Data extract =>
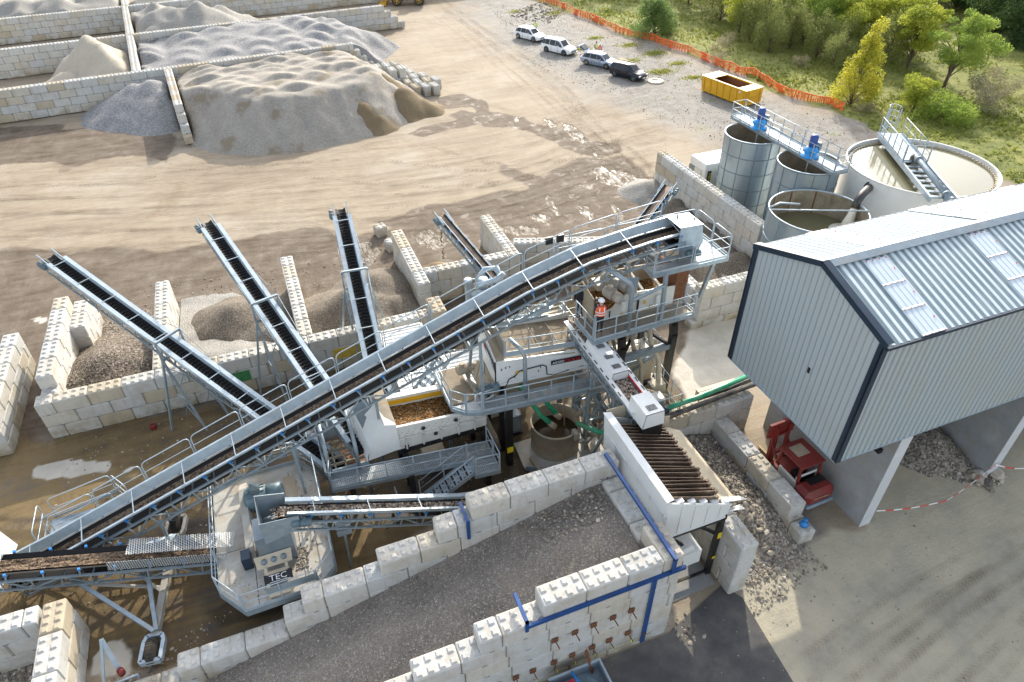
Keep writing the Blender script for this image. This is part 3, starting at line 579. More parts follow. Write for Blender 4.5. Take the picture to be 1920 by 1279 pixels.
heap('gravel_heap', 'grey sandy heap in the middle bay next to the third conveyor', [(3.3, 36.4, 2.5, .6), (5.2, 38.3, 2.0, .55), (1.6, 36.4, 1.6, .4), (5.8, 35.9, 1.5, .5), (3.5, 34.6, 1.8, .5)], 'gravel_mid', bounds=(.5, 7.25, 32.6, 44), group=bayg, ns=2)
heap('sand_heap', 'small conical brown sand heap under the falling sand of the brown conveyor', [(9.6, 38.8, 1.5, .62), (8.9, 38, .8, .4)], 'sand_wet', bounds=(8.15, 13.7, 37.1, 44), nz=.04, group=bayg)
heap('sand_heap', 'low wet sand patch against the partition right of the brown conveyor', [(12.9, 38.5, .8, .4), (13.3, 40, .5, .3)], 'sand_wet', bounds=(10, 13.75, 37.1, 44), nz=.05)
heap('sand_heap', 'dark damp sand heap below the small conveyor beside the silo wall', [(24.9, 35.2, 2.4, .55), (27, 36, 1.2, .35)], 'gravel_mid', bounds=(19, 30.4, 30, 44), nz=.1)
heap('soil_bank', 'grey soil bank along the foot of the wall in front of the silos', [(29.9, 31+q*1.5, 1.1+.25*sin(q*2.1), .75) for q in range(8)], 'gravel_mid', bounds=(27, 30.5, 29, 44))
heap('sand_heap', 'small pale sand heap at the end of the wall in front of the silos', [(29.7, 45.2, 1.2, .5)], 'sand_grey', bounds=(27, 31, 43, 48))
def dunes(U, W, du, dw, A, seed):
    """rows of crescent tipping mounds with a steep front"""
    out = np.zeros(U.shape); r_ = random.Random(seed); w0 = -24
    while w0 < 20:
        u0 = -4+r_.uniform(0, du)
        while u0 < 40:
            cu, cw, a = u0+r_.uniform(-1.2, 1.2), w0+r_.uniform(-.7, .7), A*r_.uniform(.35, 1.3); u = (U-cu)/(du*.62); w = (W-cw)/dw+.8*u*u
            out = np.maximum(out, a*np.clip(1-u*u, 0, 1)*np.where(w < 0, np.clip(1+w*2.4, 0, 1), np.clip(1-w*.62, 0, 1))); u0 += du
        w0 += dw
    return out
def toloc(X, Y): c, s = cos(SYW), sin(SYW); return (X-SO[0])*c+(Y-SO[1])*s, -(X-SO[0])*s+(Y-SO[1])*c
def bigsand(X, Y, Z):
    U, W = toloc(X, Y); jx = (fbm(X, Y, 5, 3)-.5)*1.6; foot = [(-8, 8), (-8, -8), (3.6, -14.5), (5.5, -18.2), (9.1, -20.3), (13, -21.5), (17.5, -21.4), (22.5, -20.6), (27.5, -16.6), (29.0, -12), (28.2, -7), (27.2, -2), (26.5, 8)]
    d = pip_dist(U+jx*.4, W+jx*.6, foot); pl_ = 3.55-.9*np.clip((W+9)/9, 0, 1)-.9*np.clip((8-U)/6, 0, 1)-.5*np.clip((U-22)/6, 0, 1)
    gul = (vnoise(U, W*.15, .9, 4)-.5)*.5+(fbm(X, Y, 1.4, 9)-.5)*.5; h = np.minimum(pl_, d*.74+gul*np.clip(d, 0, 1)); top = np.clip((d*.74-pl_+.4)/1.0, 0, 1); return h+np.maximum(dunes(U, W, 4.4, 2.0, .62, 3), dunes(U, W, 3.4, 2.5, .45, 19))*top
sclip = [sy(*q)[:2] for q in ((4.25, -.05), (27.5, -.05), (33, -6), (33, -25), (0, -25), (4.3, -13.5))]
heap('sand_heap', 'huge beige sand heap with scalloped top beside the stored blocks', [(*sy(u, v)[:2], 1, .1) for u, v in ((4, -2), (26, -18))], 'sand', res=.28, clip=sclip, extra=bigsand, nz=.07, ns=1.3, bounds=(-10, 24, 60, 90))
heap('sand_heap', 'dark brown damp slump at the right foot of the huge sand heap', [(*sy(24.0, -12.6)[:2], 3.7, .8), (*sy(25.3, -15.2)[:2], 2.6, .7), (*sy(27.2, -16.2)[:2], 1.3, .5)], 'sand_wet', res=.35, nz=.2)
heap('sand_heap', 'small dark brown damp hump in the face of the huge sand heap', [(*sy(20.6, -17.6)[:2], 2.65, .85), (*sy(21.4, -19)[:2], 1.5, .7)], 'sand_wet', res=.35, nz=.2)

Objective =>
Omitting all images, print the listing exactly.

Written answer =>
Keep writing the Blender script for this image. This is part 3, starting at line 579. More parts follow. Write for Blender 4.5. Take the picture to be 1920 by 1279 pixels.
heap('gravel_heap', 'grey sandy heap in the middle bay next to the third conveyor', [(3.3, 36.4, 2.5, .6), (5.2, 38.3, 2.0, .55), (1.6, 36.4, 1.6, .4), (5.8, 35.9, 1.5, .5), (3.5, 34.6, 1.8, .5)], 'gravel_mid', bounds=(.5, 7.25, 32.6, 44), group=bayg, ns=2)
heap('sand_heap', 'small conical brown sand heap under the falling sand of the brown conveyor', [(9.6, 38.8, 1.5, .62), (8.9, 38, .8, .4)], 'sand_wet', bounds=(8.15, 13.7, 37.1, 44), nz=.04, group=bayg)
heap('sand_heap', 'low wet sand patch against the partition right of the brown conveyor', [(12.9, 38.5, .8, .4), (13.3, 40, .5, .3)], 'sand_wet', bounds=(10, 13.75, 37.1, 44), nz=.05)
heap('sand_heap', 'dark damp sand heap below the small conveyor beside the silo wall', [(24.9, 35.2, 2.4, .55), (27, 36, 1.2, .35)], 'gravel_mid', bounds=(19, 30.4, 30, 44), nz=.1)
heap('soil_bank', 'grey soil bank along the foot of the wall in front of the silos', [(29.9, 31+q*1.5, 1.1+.25*sin(q*2.1), .75) for q in range(8)], 'gravel_mid', bounds=(27, 30.5, 29, 44))
heap('sand_heap', 'small pale sand heap at the end of the wall in front of the silos', [(29.7, 45.2, 1.2, .5)], 'sand_grey', bounds=(27, 31, 43, 48))
def dunes(U, W, du, dw, A, seed):
    """rows of crescent tipping mounds with a steep front"""
    out = np.zeros(U.shape); r_ = random.Random(seed); w0 = -24
    while w0 < 20:
        u0 = -4+r_.uniform(0, du)
        while u0 < 40:
            cu, cw, a = u0+r_.uniform(-1.2, 1.2), w0+r_.uniform(-.7, .7), A*r_.uniform(.35, 1.3); u = (U-cu)/(du*.62); w = (W-cw)/dw+.8*u*u
            out = np.maximum(out, a*np.clip(1-u*u, 0, 1)*np.where(w < 0, np.clip(1+w*2.4, 0, 1), np.clip(1-w*.62, 0, 1))); u0 += du
        w0 += dw
    return out
def toloc(X, Y): c, s = cos(SYW), sin(SYW); return (X-SO[0])*c+(Y-SO[1])*s, -(X-SO[0])*s+(Y-SO[1])*c
def bigsand(X, Y, Z):
    U, W = toloc(X, Y); jx = (fbm(X, Y, 5, 3)-.5)*1.6; foot = [(-8, 8), (-8, -8), (3.6, -14.5), (5.5, -18.2), (9.1, -20.3), (13, -21.5), (17.5, -21.4), (22.5, -20.6), (27.5, -16.6), (29.0, -12), (28.2, -7), (27.2, -2), (26.5, 8)]
    d = pip_dist(U+jx*.4, W+jx*.6, foot); pl_ = 3.55-.9*np.clip((W+9)/9, 0, 1)-.9*np.clip((8-U)/6, 0, 1)-.5*np.clip((U-22)/6, 0, 1)
    gul = (vnoise(U, W*.15, .9, 4)-.5)*.5+(fbm(X, Y, 1.4, 9)-.5)*.5; h = np.minimum(pl_, d*.74+gul*np.clip(d, 0, 1)); top = np.clip((d*.74-pl_+.4)/1.0, 0, 1); return h+np.maximum(dunes(U, W, 4.4, 2.0, .62, 3), dunes(U, W, 3.4, 2.5, .45, 19))*top
sclip = [sy(*q)[:2] for q in ((4.25, -.05), (27.5, -.05), (33, -6), (33, -25), (0, -25), (4.3, -13.5))]
heap('sand_heap', 'huge beige sand heap with scalloped top beside the stored blocks', [(*sy(u, v)[:2], 1, .1) for u, v in ((4, -2), (26, -18))], 'sand', res=.28, clip=sclip, extra=bigsand, nz=.07, ns=1.3, bounds=(-10, 24, 60, 90))
heap('sand_heap', 'dark brown damp slump at the right foot of the huge sand heap', [(*sy(24.0, -12.6)[:2], 3.7, .8), (*sy(25.3, -15.2)[:2], 2.6, .7), (*sy(27.2, -16.2)[:2], 1.3, .5)], 'sand_wet', res=.35, nz=.2)
heap('sand_heap', 'small dark brown damp hump in the face of the huge sand heap', [(*sy(20.6, -17.6)[:2], 2.65, .85), (*sy(21.4, -19)[:2], 1.5, .7)], 'sand_wet', res=.35, nz=.2)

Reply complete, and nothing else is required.